Here, we discuss the effect of strain on the microstructure of Ti30Ni50Zr20 alloy. In general, as a microstructural change when strain is introduced in shape memory alloys and superelastic alloys, detwinning and reorientation occur in the plateau region after elastic deformation, forming a preferential variant in the tensile direction. However, no obvious plateau region was observed in the stress–displacement curve shown in Fig. 5 for the Ti30Ni50Zr20 alloy. In the deformed specimens in which strain was introduced via tensile test, the EBSD analysis shown in Fig. 6(b) reveals differences in the volume fraction of HPV. Specifically, the HPVs with straight interfaces (CV5(5′)–CV6(6′)) indicated by a white arrow had approximately the same volume, whereas the HPVs with curved interfaces (CV3(3′)–CV4(4′)) indicated by the red double arrow had a different volume fraction. These results indicate that the mosaic-like microstructure observed in the solution-treated sample was collapsed by the movement of the HPV interface as a result of the introduction of strain. Furthermore, the movement of HPV interface should depend on the tensile direction. It is very useful to identify the tensile direction for the development of prior variants of martensite. This is now under study. The TEM observation results also show the introduction of a fine (100)B19′ compound twin.
We here discuss the difference between the (001)B19′ compound twins observed in the solution-treated samples and the (100)B19′ compound twins observed in the deformed specimens. On the basis of the lattice parameters obtained from the XRD analysis, the twin shear s was calculated to be 0.485 for both materials.31) Thus, the two types of twins were expected to have the same easiness of introduction into the internal of the variant. However, in the present study, no (100)B19′ compound twinning was observed unless strain was applied. As mentioned in the preceding paragraph, the (001)B19′ compound twins were considered to have been introduced as LIS and are attributed to the shear-shuffling of martensitic transformation. The shear during the transformation from the B2 structure to the B19′ structure is expected to be $[\bar{1}00]$, and this shear forms (001)B19′ compound twins with mirror symmetry of CV1 and CV1′ at the basal plane. Therefore, even if the amount of s is the same, (001)B19′ compound twins, not the (100)B19′ compound twins, are expected to be introduced as LIS. Therefore, the (100)B19′ compound twin observed in the deformed specimens was considered to be a deformation twin formed by the introduction of strain. The (100)B19′ compound twins observed in a previous study12) were also observed in the solution-treated sample. The results suggest that these compound twins are deformation twins formed by elastic interactions between martensite, not twins introduced as LIS in Ti–Ni–Zr alloys.32) In addition, because s is the same, the (001)B19′ compound twins might also be introduced as deformation twins. The curved HPV interface observed in the EBSD analysis is attributed to the introduction of these deformation twins near the interface. In summary, the HPV interface moves and deformation twins are introduced as a deformation microstructure when the displacement is applied to the Ti30Ni50Zr20 alloy. The lack of an observed stress plateau is speculated to be caused by these deformation structures, and this alloy is expected to not be able to relax large strains like other shape-memory alloys whose stress–strain curves exhibit plateau regions.

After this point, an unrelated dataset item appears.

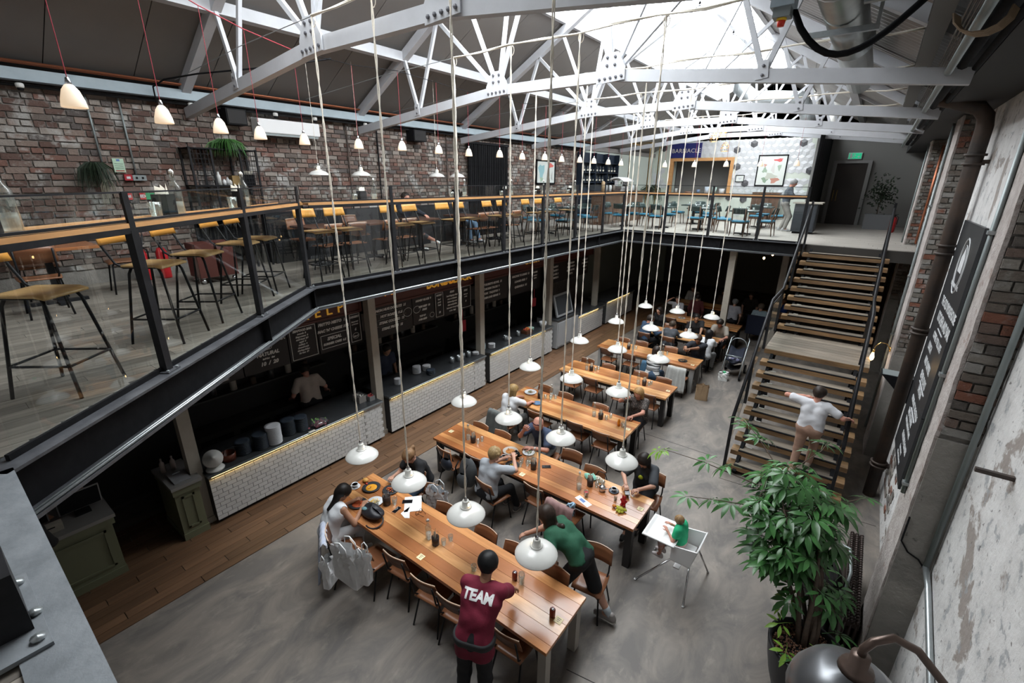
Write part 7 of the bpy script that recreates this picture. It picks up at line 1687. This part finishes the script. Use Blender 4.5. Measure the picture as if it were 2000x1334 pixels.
for k, y in enumerate((16.2, 16.45)): B().tube([(1.08,y,3.8),(1.08,y,6.2)], .02, 6).build('copper_riser', m_copper, label=('nearer','farther')[k]+' copper riser on the far brickwork by the stairs', cat='pipe')
B().tube([(.88,5.17,2.3),(.88,5.17,2.02),(.95,5.17,1.92),(1.04,5.17,1.88),(1.09,5.16,1.82)], .008, 5).build('black_flex', m_black, label='thin black cable bent across the nearest brick pier', cat='cable')
for k, (y, z) in enumerate(((6.2,5.25),(6.3,4.75),(4.2,3.4))): B().bar((.95,y,z),(1.16,y,z),.03,.03).build('iron_peg', m_iron, label='rusty iron peg sticking out of the right wall, '+('upper','lower','nearest the viewer')[k], cat='peg')
t = thing('wall_uplighter', 'black wedge shaped wall uplighter beside the drain pipe', 'lamp', (.9,9.9,2.0)); B().prism([(1.15,9.75,2.18),(.70,9.75,2.18),(1.15,9.75,1.72)], (0,.34,0)).build('housing', m_black, t); B().box((.72,9.77,2.175),(1.13,10.07,2.185)).build('glass_top', m_conduit, t)
t = thing('brass_sconce', 'brass swan neck wall lamp with a glowing bare bulb above the stairs', 'lamp', (.8,11.5,2.15))
B().lathe([(0,0),(.05,0),(.05,.02),(0,.025)], (.86,11.5,2.16), 12, R=Matrix.Rotation(-PI/2,3,'Y')).build('back_plate', m_brass, t)
B().tube([(.85,11.5,2.16),(.78,11.5,2.26),(.68,11.5,2.27),(.61,11.5,2.18),(.60,11.5,2.10)], .009, 7).build('swan_neck', m_brass, t); B().lathe([(.02,2.04),(.024,2.1),(.0,2.11)], (.60,11.5,0), 10).build('bulb_holder', m_brass, t)
B().lathe([(0,1.86),(.03,1.89),(.038,1.94),(.022,2.02),(.018,2.05)], (.60,11.5,0), 12).build('bulb', m_glow, t)
rd = thing('column_radiator', 'brown cast iron column radiator along the right wall behind the money tree', 'radiator', (.78,6.1,0))
m_rad = mat('brown_radiator', (.045,.032,.028), .3, .4)
sec = B()
for dx in (-.055, 0, .055): sec.tube([(dx,0,.14),(dx,0,.66)], .020, 7).ball((dx,0,.69), (.024,.022,.03), 8)
sec.box((-.075,-.018,.62),(.075,.018,.68)).box((-.075,-.018,.12),(.075,.018,.18)); sec = sec.mesh('section', m_rad)
for k in range(36): piece(rd, 'section', sec, (.75, 5.35+k*.048, 0))
for y in (5.4, 7.0):
    for dx in (-.05,.05): B().box((.75+dx-.015,y-.02,0),(.75+dx+.015,y+.02,.14)).build('foot', m_rad, rd)
gl = thing('gooseneck_lamp', 'grey domed lamp on a brown swan neck at the lower right corner', 'lamp', (.3,1.68,3.6))
gc = Vector((.285,1.66,3.60))
B().lathe([(.185,-.10),(.188,-.098),(.18,-.05),(.15,.01),(.10,.055),(.055,.075),(.05,.085),(.045,.083),(.095,.045),(.143,0),(.173,-.055),(.18,-.10)], gc, 28).build('dome', mat('brushed_grey_dome', (.16,.165,.175), .3, .7), gl)
B().lathe([(.058,.07),(.05,.095),(.03,.105),(.03,.15),(.0,.155)], gc, 16).build('dome_cap', mat('bronze', (.12,.085,.07), .35, .6), gl)
B().tube([gc+V(0,0,.13), gc+V(0,0,.18), gc+V(.02,.01,.22), gc+V(.07,.04,.245), gc+V(.14,.06,.22), gc+V(.25,.08,.1), gc+V(.5,.1,-.1), gc+V(.86,.12,-.3)], .014, 10).build('swan_neck', bpy.data.materials['bronze'], gl)
# ---------------------------------------------------------------- left wall of the upper floor
su = thing('black_shelf_unit', 'tall black steel shelf unit with mesh sides against the left brick wall', 'shelf', (-9.25,3.8,MZ))
for y in (3.3,3.62,4.08,4.36):
    for x in (-9.46,-9.08): B().bar((x,y,MZ),(x,y,5.78),.03,.03).build('upright', m_blacksat, su)
for z in (4.15,4.7,5.18,5.77): B().box((-9.47,3.28,z-.02),(-9.06,4.38,z)).build('shelf_board', m_black, su)
for y0, y1 in ((3.3,3.62),(4.08,4.36)):
    g = B()
    for k in range(7): g.bar((-9.08,y0+(y1-y0)*k/6,4.7),(-9.08,y0+(y1-y0)*k/6,5.76),.006,.006)
    for k in range(15): g.bar((-9.08,y0,4.7+k*.075),(-9.08,y1,4.7+k*.075),.006,.006)
    g.build('wire_mesh', m_blacksat, su)
B().box((-9.47,3.3,3.9),(-9.45,4.36,4.68)).build('back_panel', m_black, su)
for k, (y, h_, r_, c, l) in enumerate(((3.72,.22,.035,(.5,.5,.48),'white bottle on the middle shelf of the black unit'),(3.80,.1,.03,(.55,.55,.55),'small white jar beside the white bottle'),(3.86,.13,.03,(.4,.4,.4),'grey jar on the middle shelf of the black unit'),(3.9,.09,.028,(.5,.48,.45),'short pale jar on the middle shelf of the black unit'))):
    B().lathe([(0,0),(r_,0),(r_,h_*.7),(r_*.5,h_*.85),(r_*.5,h_),(0,h_)], (-9.2,y,5.18), 12).build('jar', mat('jar_c%d' % k, c, .4), label=l, cat='jar')
B().cb((-9.25,4.0,5.26),(.14,.13,.16)).build('brown_box', mat('tan_box', (.25,.16,.06), .7), label='tan box on the middle shelf of the black unit', cat='box')
t = thing('black_crate', 'open black crate of papers on the middle shelf of the black unit', 'crate', (-9.2,4.18,5.18)); B().cb((-9.22,4.2,5.27),(.2,.2,.18)).build('crate_body', m_black, t)
for k in range(4): B().bar((-9.25,4.14+.04*k,5.34),(-9.2,4.1+.06*k,5.42),.1,.003).build('paper', m_cream2, t)
def strands(par, nm, c, n, L_, spread_, drop, m_, r_=.004, up_=.3, seed=1):
    rr = random.Random(seed); b = B(); c = Vector(c)
    for k in range(n):
        a = rr.uniform(0, 2*PI); d = Vector((math.cos(a)*.8, math.sin(a), 0))*rr.uniform(.4,1)*spread_; l = rr.uniform(.6,1)*L_
        b.tube([c, c+d*.4+V(0,0,up_*l*.6), c+d*.8+V(0,0,up_*l*.5-drop*.2), c+d+V(0,0,-drop*rr.uniform(.3,1))], [r_,r_*1.6,r_*1.3,r_*.3], 3)
    return b.build(nm, m_, par, kind='stuff')
m_fern = mat('fern_green', (.045,.13,.03), .6, piece=.5); m_drk = mat('dark_trailing_leaf', (.018,.032,.016), .6, piece=.5); m_pal = mat('pale_root', (.28,.26,.2), .8)
t = thing('fern', 'bright green fern spilling over the top of the black shelf unit', 'plant', (-9.2,3.95,5.8)); B().lathe([(0,0),(.08,0),(.1,.1),(0,.1)], (-9.22,3.95,5.78), 12).build('pot', m_black, t); strands(t, 'fronds', (-9.2,3.95,5.88), 170, .3, .36, .26, m_fern, .006)
t = thing('hanging_plant', 'dark trailing plant hanging on the left brick wall beside the green notice', 'plant', (-9.3,2.1,5.4)); B().lathe([(0,0),(.07,0),(.09,.1),(0,.1)], (-9.33,2.1,5.36), 12).build('pot', m_black, t); strands(t, 'leaves', (-9.3,2.1,5.45), 150, .22, .26, .36, m_drk, .005, .4, 2); strands(t, 'roots', (-9.3,2.2,5.25), 14, .1, .12, .42, m_pal, .006, .1, 3)
def flat(nm, l, cat, lo, hi, m_): return B().box(lo, hi).build(nm, m_, label=l, cat=cat)
WX = -9.47
t = thing('green_notice', 'pale green notice on the left brick wall', 'sign', (WX,2.44,5.36)); B().box((WX,2.36,5.37),(WX+.01,2.50,5.57)).build('notice_sheet', mat('pale_green_print', (.42,.58,.44), .6), t)
b = B()
for k in range(4): b.box((WX+.01,2.375,5.40+.03*k),(WX+.012,2.485,5.405+.03*k))
b.box((WX+.01,2.375,5.385),(WX+.0125,2.485,5.395),1).box((WX+.01,2.41,5.53),(WX+.0125,2.45,5.56),2); b.build('print', [m_dark, mat('red_print', (.5,.03,.03), .6), bpy.data.materials['blue_print']], t)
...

We investigated the self-accommodation and deformation microstructure of the martensite of Ti30Ni50Zr20 alloy using XRD analysis, SEM–EBSD analysis, and TEM observations. The results are summarized as follows.
The transformation temperatures of the Ti30Ni50Zr20 alloy were Mf = 336.0 K, Ms = 383.8 K, As = 425.0 K, and Af = 458.8 K.

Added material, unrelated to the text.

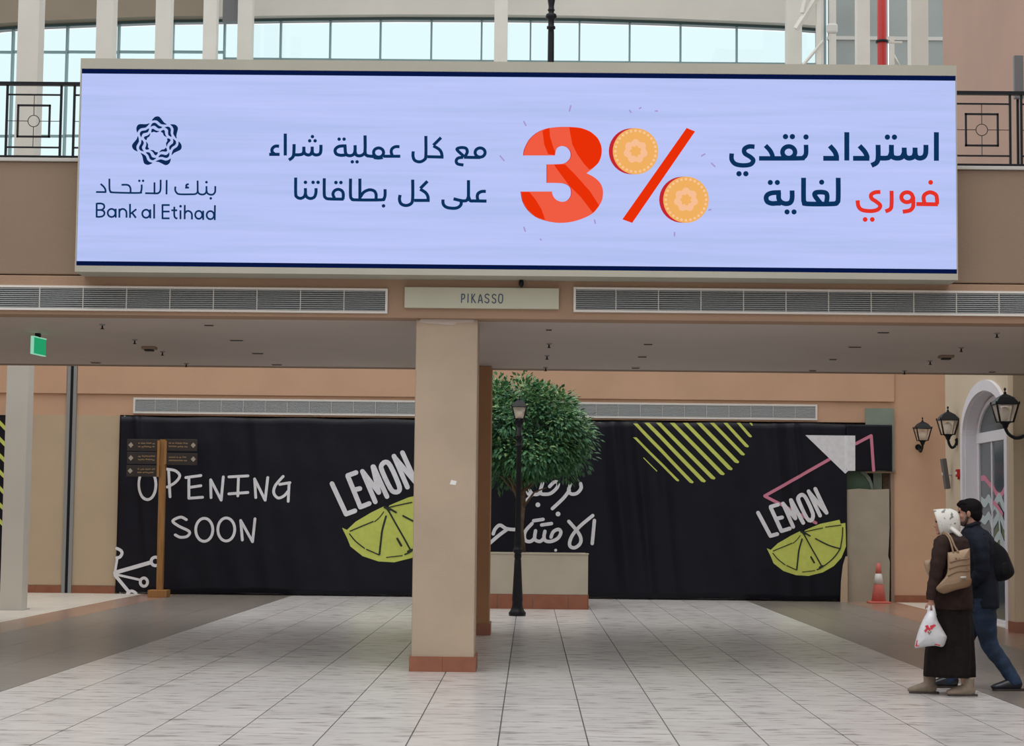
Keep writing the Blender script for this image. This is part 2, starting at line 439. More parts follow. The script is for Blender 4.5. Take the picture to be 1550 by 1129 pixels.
fp = pillar('pillar', x0, x1, YP, YP+.62, z_bot, M['pillar'], 'beige plastered front pillar under the bridge with terracotta skirting and chipped top')
mb = MB(); a = P(640, 488, YP); b = P(690, 492, YP)
mb.prism([(x0+.05, z_bot-.002), (x0+.02, z_bot-.03), (x0+.12, z_bot-.045), (x0+.22, z_bot-.05), (x0+.36, z_bot-.06), (x0+.40, z_bot-.035), (x0+.56, z_bot-.03), (x0+.57, z_bot-.002)], YP-.012, YP)
mb.obj('chipped_plaster', M['soffit'], fp)
p = P(686, 730, YP)
s_ = MB().add([(p.x-.033, YP-.003, p.z-.02), (p.x+.025, YP-.003, p.z-.026), (p.x+.033, YP-.003, p.z+.012), (p.x-.02, YP-.003, p.z+.024),
               (p.x-.033, YP, p.z-.02), (p.x+.025, YP, p.z-.026), (p.x+.033, YP, p.z+.012), (p.x-.02, YP, p.z+.024)],
              [(0,1,2,3),(7,6,5,4),(0,4,5,1),(1,5,6,2),(2,6,7,3),(3,7,4,0)]).obj('paper_scrap', M['sticker'])
tag(s_, 'small torn white paper scrap stuck on the front pillar', 'paper')
YP2 = 24.0
x1b = xx(742, 760, YP2)
pillar('pillar', x1b-.62, x1b, YP2, YP2+.62, z_bot, M['brown'], 'brown rear pillar just behind the beige front pillar')

# ---- name plate
mb = MB(); xa, xb = xx(613, 450, YF), xx(846, 450, YF); za, zb_ = zz(730, 468, YF), zz(730, 436.5, YF)
npl = thing('name_plate', ((xa+xb)/2, YF-.06, za), 'cream rectangular name plate with thin dark capitals below the screen', 'sign')
MB().box(xa, xb, YF-.075, YF-.02, za, zb_).obj('plate', mat('plate_paint', (.50,.50,.39), .5, .03, 3), npl, .004)
mb = MB(); sx = 6.2; Yp = YF-.078
def C8(p_): return T(p_, 605, 425, 6.2)
for pts in ([(582,125),(580,203)], [(582,128),(605,128),(610,150),(600,168),(582,170)], [(642,125),(640,203)], [(678,125),(676,205)], [(705,125),(682,165)], [(684,162),(710,205)],
            [(738,205),(757,128),(776,207)], [(744,183),(770,184)],
            [(838,135),(822,125),(804,135),(806,155),(832,172),(836,195),(820,207),(800,195)],
            [(903,137),(888,127),(871,137),(873,157),(897,174),(901,197),(885,209),(867,197)]):
    ribbon(mb, C8(pts), 1.7, Yp, n=4, push=.001*len(mb.f)*.01)
ribbon(mb, C8([(930,150),(935,130),(948,126),(963,132),(966,150),(964,190),(950,209),(933,200),(928,180)]), 1.7, Yp, closed=True, n=3)
mb.obj('lettering', mat('plate_ink', (.03,.07,.11), .5), npl)

# ================================================================== LED SCREEN
YS = 17.85
sxa, sxb = xx(117.5, 255, YS), xx(1449, 260, YS)
st, sb = zz(780, 93.5, YS), zz(780, 417.5, YS)
lt, lb = zz(780, 109, YS), zz(780, 408, YS)
scr = thing('led_screen', ((sxa+sxb)/2, YS, sb), 'huge glowing lilac advertising screen mounted on the bridge', 'screen')
mb = MB()
mb.box(sxa, sxb, YS, YF, lt, st); mb.box(sxa, sxb, YS, YF, sb, lb); mb.box(sxa, sxa+.012, YS, YF, lb, lt); mb.box(sxb-.008, sxb, YS, YF, lb, lt)
mb.obj('casing', mat('casing_paint', (.42,.41,.34), .6, .04, 2), scr)
def screen_mat():
    m = bpy.data.materials.new('led_background'); m.use_nodes = True; n = m.node_tree
    for x in list(n.nodes): n.nodes.remove(x)
    g = n.nodes.new('ShaderNodeNewGeometry'); mp = n.nodes.new('ShaderNodeMapping'); mp.inputs['Scale'].default_value = (.35, 1, 9)
    t = n.nodes.new('ShaderNodeTexNoise'); t.inputs['Scale'].default_value = 1.6; t.inputs['Detail'].default_value = 5
    r = n.nodes.new('ShaderNodeValToRGB'); r.color_ramp.elements[0].position = .3; r.color_ramp.elements[1].position = .7
    r.color_ramp.elements[0].color = (*lin((177,192,240)), 1); r.color_ramp.elements[1].color = (*lin((190,200,250)), 1)
    e = n.nodes.new('ShaderNodeEmission'); o = n.nodes.new('ShaderNodeOutputMaterial')
    n.links.new(g.outputs['Position'], mp.inputs[0]); n.links.new(mp.outputs[0], t.inputs['Vector']); n.links.new(t.outputs['Fac'], r.inputs[0])
    n.links.new(r.outputs[0], e.inputs[0]); n.links.new(e.outputs[0], o.inputs[0]); return m
MB().box(sxa+.012, sxb-.008, YS+.02, YS+.06, lb, lt).obj('display', screen_mat(), scr)
navy = emit('led_navy', lin((12,50,92))); navy2 = emit('led_deep_navy', lin((8,22,66)))
line = MB(); zl = .045
line.box(sxa+.012, sxb-.008, YS+.016, YS+.019, lt-zl, lt); line.box(sxa+.012, sxb-.008, YS+.016, YS+.019, lb, lb+zl)
line.obj('border_line', navy2, scr)
YT = YS+.018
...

The martensite of the Ti30Ni50Zr20 alloy has a B19′ monoclinic structure at room temperature, and the lattice parameters are a = 0.3074 nm, b = 0.4086 nm, c = 0.4916 nm, and β = 103.64°.
The habit plane was found to be near {011}B19′//{100}B2. In addition, the polygonal- and plate-like HPV interface with a width of 1–2 µm formed {011}B19′ Type I twins; (001)B19′ compound twins were introduced as internal defects.
The mosaic-like self-accommodation was collapsed under applied strain, and the movement of the HPV interface and the introduction of (100)B19′ deformation twins were observed. Some curved HPV interfaces were also observed.
This work was supported by JSPS KAKENHI Grant Number JP20H02427.